● YOUR TASK:
Below are the records. Retype, exactly, the lines from the first through the line with "bm = B(); pbox(bm, -200, 980, 36, 1050, 2.245, .015, .003);", and leave out the pictures.

● RECORD LIST:
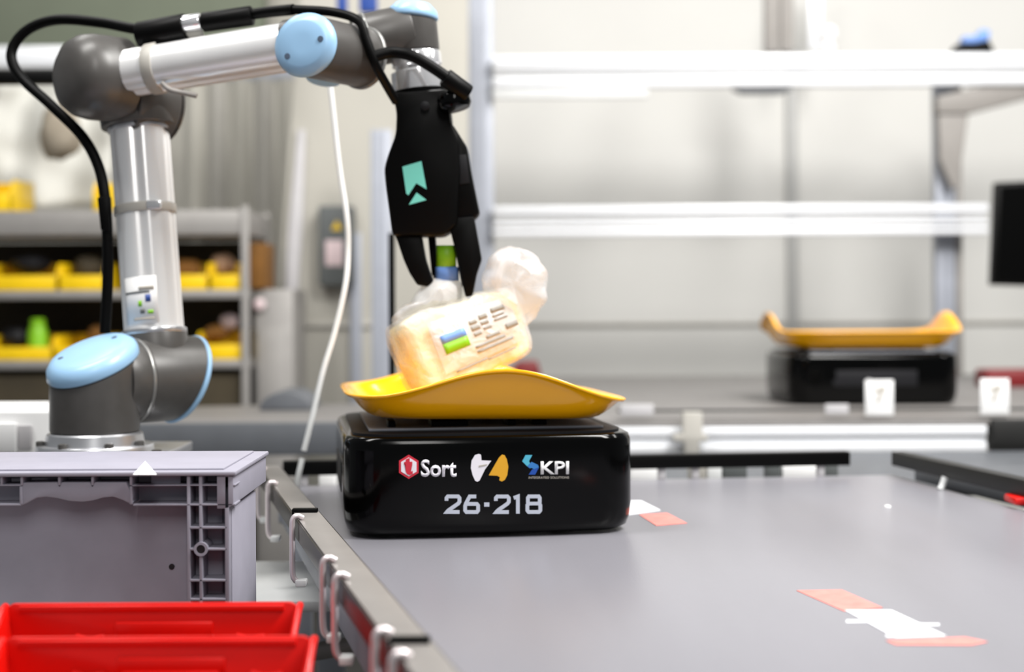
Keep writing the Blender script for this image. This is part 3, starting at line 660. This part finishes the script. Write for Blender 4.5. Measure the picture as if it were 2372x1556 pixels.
# ------------------------------------------------------------------ robot pedestal and white cabinet
ped = thing('pedestal', 'light metal pedestal with a bolted plate under the robot arm', 'pedestal', (bx, by+.03, 0))
pz = bz-.0268
bm = B(); a, b = P(60, 1040, 2.0), P(372, 1040, 2.0); box(bm, (a.x, 1.955, pz-.014), (b.x, 2.2, pz), .002); finish(bm, 'top_plate', M['alu'], ped)
bm = B(); box(bm, (a.x+.03, 1.99, 0), (b.x-.03, 2.17, pz-.0142), .004); finish(bm, 'column', M['white_plastic'], ped)
for px in (95, 300, 350, 130):
    q = P(px, 1035, 1.985); bm = B(); lathe(bm, (q.x, 1.975+.02*(px % 3), pz), (0, 0, 1), [(.007, 0), (.007, .005), (.005, .006)], 12); finish(bm, 'bolt', M['dark_grey'], ped)
cb = thing('white_cabinet', 'white cabinet at the left edge beside the robot base', 'cabinet', (P(0, 1000, 2.3).x, 2.35, 0))
bm = B(); a, b = P(-300, 955, 2.26), P(122, 955, 2.26); box(bm, (a.x, 2.26, 0), (b.x, 2.5, a.z), .004); finish(bm, 'body', M['white'], cb)
bm = B(); pbox(bm, 38, 985, 72, 1040, 2.252, .008, .002); finish(bm, 'vent_panel', M['grey_plastic'], cb)
bm = B(); pbox(bm, -200, 980, 36, 1050, 2.245, .015, .003); finish(bm, 'door', M['white'], cb)

# ------------------------------------------------------------------ side table with tote and bins
TZ = .745
tb = thing('side_table', 'grey side table under the tote and red bins', 'table', (-.5, 1.45, 0))
bm = B(); box(bm, (-1.1, .95, TZ-.03), (-.25, 1.80, TZ), .003); finish(bm, 'table_top', M['shelf_steel'], tb)
for x in (-1.05, -.31):
    for y in (1.0, 1.75):
        bm = B(); box(bm, (x-.02, y-.02, 0), (x+.02, y+.02, TZ-.031), .003); finish(bm, 'leg', M['alu_dull'], tb)
TY = 1.55; s0 = P(0, 1100, TY)
tote = thing('tote', 'grey lidded plastic tote with ribbed corner behind the red bins', 'tote', (-.55, 1.66, TZ))
xr = P(532, 1200, TY).x; xl = -.86; zt = P(540, 1101, TY).z; yb = 1.758
bm = B(); prism(bm, [V((xl, TY+.028, TZ)), V((xr-.012, TY+.028, TZ)), V((xr-.012, yb-.012, TZ)), V((xl, yb-.012, TZ))], (0, 0, zt-TZ-.001), .004)
finish(bm, 'body', M['tote'], tote)
bm = B(); box(bm, (xl-.005, TY-.003, zt), (xr+.007, yb, zt+.0045), .0015); box(bm, (xl, TY+.012, zt+.004), (xr-.008, yb-.014, zt+.0065), .001); lid = finish(bm, 'lid', M['tote'], tote)
bm = B(); pprism(bm, [(308, 1099), (336, 1068), (362, 1099)], TY-.0045, .001); 
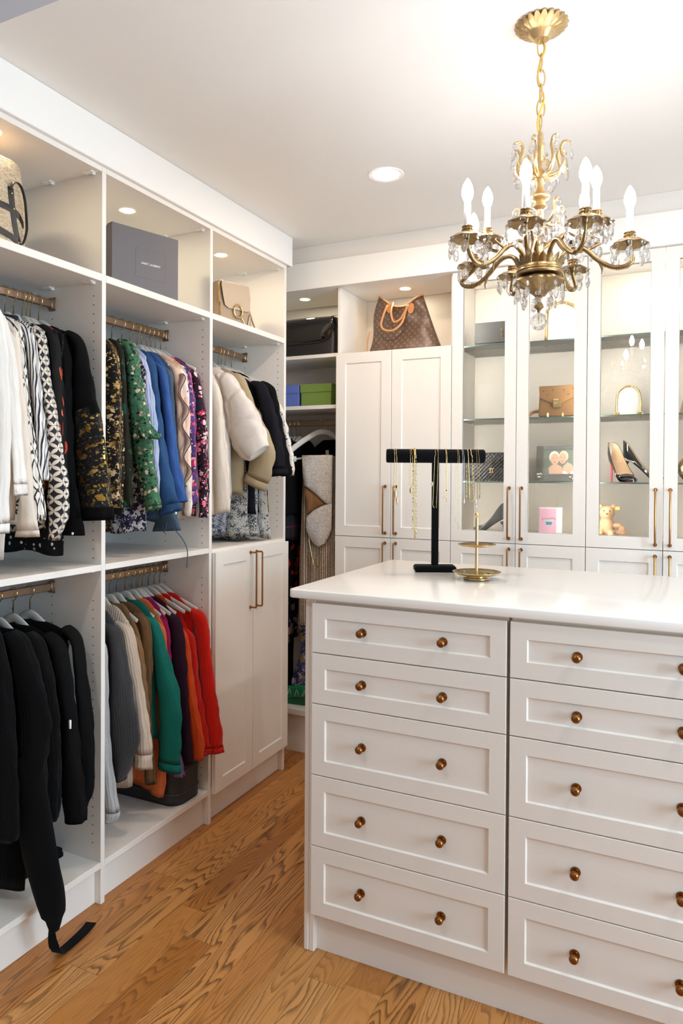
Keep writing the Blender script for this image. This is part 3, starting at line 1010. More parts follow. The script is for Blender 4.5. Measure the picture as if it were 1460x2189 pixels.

● TASK OUTPUT:
Keep writing the Blender script for this image. This is part 3, starting at line 660. This part finishes the script. Write for Blender 4.5. Measure the picture as if it were 2372x1556 pixels.
# ------------------------------------------------------------------ robot pedestal and white cabinet
ped = thing('pedestal', 'light metal pedestal with a bolted plate under the robot arm', 'pedestal', (bx, by+.03, 0))
pz = bz-.0268
bm = B(); a, b = P(60, 1040, 2.0), P(372, 1040, 2.0); box(bm, (a.x, 1.955, pz-.014), (b.x, 2.2, pz), .002); finish(bm, 'top_plate', M['alu'], ped)
bm = B(); box(bm, (a.x+.03, 1.99, 0), (b.x-.03, 2.17, pz-.0142), .004); finish(bm, 'column', M['white_plastic'], ped)
for px in (95, 300, 350, 130):
    q = P(px, 1035, 1.985); bm = B(); lathe(bm, (q.x, 1.975+.02*(px % 3), pz), (0, 0, 1), [(.007, 0), (.007, .005), (.005, .006)], 12); finish(bm, 'bolt', M['dark_grey'], ped)
cb = thing('white_cabinet', 'white cabinet at the left edge beside the robot base', 'cabinet', (P(0, 1000, 2.3).x, 2.35, 0))
bm = B(); a, b = P(-300, 955, 2.26), P(122, 955, 2.26); box(bm, (a.x, 2.26, 0), (b.x, 2.5, a.z), .004); finish(bm, 'body', M['white'], cb)
bm = B(); pbox(bm, 38, 985, 72, 1040, 2.252, .008, .002); finish(bm, 'vent_panel', M['grey_plastic'], cb)
bm = B(); pbox(bm, -200, 980, 36, 1050, 2.245, .015, .003); finish(bm, 'door', M['white'], cb)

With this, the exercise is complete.